What is ‘Greenwashing’? 

Greenwashing is providing misleading information (intentionally or unintentionally) to customers, a practice that comes with heavy penalties. It is essentially when an organisation overstates or entirely misrepresents their overall impact on the environment, which can improve the image of the company despite the information being false.  This is not a novel tactic used by companies; it was coined by Jay Westerveld, an environmentalist, in 1986 after years of seeing misleading TV ads from major oil companies. This trend of misleading advertising could be seen as early as the 1960s, when ad agencies would pay doctors to promote the ‘health benefits’ of smoking.  

What are the Consequences of Greenwashing? 

The consequences of greenwashing include potentially having your advertisement or website banned by the ASA (Advertising Standards Authority), as well as the risk of damaging the brand and trust within the industry. If customers think they are being misled, they may view a company as untrustworthy which can lead to a loss in sales, and poor company reputation / brand image.  

Financial consequences of providing misleading information on social media channels and company websites have ramped up following the introduction of the Digital Markets, Competition and Consumer bill. Rishi Sunak has made the passing of the bill a priority, which could see companies face substantial fines for breaches of consumer law.    

Recently, the ASA has also announced its intention to crack down on greenwashing, promising to take action against companies that promote their ‘sustainability credentials’ without being able to provide sufficient evidence.  

Who was been caught out? 

Following these crackdowns, companies are increasingly being punished for greenwashing.
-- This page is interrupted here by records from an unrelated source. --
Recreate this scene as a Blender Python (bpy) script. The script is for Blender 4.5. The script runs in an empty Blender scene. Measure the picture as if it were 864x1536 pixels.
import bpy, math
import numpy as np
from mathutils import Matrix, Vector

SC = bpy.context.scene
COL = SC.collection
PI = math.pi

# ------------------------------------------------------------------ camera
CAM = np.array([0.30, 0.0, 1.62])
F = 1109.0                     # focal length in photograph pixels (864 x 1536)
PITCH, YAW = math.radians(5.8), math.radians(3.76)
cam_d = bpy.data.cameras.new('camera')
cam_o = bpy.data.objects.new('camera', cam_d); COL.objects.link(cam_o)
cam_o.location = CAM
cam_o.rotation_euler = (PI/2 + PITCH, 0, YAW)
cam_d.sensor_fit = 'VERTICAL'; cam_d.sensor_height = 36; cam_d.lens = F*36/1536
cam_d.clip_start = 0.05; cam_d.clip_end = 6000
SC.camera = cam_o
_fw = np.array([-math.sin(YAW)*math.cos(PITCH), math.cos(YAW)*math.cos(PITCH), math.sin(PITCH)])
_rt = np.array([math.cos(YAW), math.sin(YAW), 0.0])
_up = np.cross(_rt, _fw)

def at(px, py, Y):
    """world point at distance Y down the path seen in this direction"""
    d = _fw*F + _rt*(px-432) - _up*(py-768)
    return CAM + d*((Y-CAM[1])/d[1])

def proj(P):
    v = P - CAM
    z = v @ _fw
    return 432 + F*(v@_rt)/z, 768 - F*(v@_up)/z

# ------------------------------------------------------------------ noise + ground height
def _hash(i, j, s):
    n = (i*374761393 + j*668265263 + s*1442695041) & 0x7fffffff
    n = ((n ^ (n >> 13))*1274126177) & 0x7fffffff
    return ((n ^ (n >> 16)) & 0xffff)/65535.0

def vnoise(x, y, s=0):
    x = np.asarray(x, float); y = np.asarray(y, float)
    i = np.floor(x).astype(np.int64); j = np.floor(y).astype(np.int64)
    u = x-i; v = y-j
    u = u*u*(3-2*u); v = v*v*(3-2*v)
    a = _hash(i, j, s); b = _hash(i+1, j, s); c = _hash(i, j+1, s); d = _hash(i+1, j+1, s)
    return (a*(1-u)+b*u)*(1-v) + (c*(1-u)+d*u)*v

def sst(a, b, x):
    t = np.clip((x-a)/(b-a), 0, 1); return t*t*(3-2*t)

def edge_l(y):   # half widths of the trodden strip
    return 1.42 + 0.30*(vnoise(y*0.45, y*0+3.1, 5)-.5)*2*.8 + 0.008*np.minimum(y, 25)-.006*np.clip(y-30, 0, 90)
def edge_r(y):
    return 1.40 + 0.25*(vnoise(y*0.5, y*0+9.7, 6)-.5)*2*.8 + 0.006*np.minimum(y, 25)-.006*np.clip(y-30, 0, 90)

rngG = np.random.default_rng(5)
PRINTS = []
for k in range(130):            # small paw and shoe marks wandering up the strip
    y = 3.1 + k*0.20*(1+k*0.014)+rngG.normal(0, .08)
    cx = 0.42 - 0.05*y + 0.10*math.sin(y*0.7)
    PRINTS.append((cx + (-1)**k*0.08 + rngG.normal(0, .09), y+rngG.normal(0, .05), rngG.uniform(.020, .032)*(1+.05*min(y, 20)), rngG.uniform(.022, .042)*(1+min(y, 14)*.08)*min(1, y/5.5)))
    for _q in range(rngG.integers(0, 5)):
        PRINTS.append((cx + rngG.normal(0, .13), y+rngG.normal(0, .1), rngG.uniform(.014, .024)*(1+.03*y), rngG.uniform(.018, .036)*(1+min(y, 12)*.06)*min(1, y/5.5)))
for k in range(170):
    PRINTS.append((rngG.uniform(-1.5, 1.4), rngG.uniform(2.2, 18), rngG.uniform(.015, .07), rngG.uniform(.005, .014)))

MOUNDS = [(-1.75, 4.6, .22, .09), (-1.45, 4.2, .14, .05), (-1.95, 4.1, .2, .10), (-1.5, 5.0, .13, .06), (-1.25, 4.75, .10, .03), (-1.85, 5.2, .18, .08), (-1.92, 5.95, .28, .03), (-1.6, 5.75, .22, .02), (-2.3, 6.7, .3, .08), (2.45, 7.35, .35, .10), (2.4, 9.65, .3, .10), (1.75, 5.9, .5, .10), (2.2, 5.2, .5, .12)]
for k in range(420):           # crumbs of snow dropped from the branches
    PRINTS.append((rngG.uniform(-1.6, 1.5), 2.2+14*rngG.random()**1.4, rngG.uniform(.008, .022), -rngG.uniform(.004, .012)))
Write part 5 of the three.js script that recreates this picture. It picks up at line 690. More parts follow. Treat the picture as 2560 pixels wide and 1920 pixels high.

Multinational corporations, particularly in the energy industry, are having advertisements banned for using slogans such as ‘cleaner energy’ or ‘progressive energy’. These companies can often use ad campaigns to highlight the ‘greener’ – but comparatively smaller – elements of their business, while steering attention away from their more damaging activities.  

Fashion retailers and supermarket chains have also been scrutinized and punished in recent years for misleading environmental claims on a range of their products. Not considering the full life cycle of a company’s product and then claiming it to be ‘sustainable’, is also considered greenwashing. 

Can Sustainability Reporting Stop Greenwashing? 

Sustainability reporting is how companies can evaluate and communicate their impacts on a range of sustainability topics, allowing them to be more transparent about their performance and any potential risks.  

A huge problem with sustainability reporting is that companies generally have discretion over what standard setting body to follow and what data to include in their sustainability reports. Although 90% of the world’s largest companies produce CSR reports, a minority of them are 3rd party validated and so can be misleading or incomplete, whereas financial reporting must comply with agreed-upon standards. 

For greenwashing to be eradicated, there needs to be increased transparency surrounding companies’ sustainability data, particularly bringing it on par with financial reporting standards. A study by Deloitte showed that 3% of consumer companies admit to producing sustainability data that is as verifiable and accurate as their financial data.  

What can we do?

Greenwashing is not a new issue, but it’s only been in recent years that the punishments have increased in severity. Being honest and transparent about your sustainability claims is essential to increasing customer confidence and trust and gaining a competitive advantage, while helping to contribute towards a more sustainable circular economy. Transparency is something that we take seriously at Brewster Brothers, and we ensure that our customers and the industry has access to accurate information about our business and our product’s impact on the environment.  

Consumers and authorities will continue to call out organisations for providing misleading data until greenwashing is wiped out.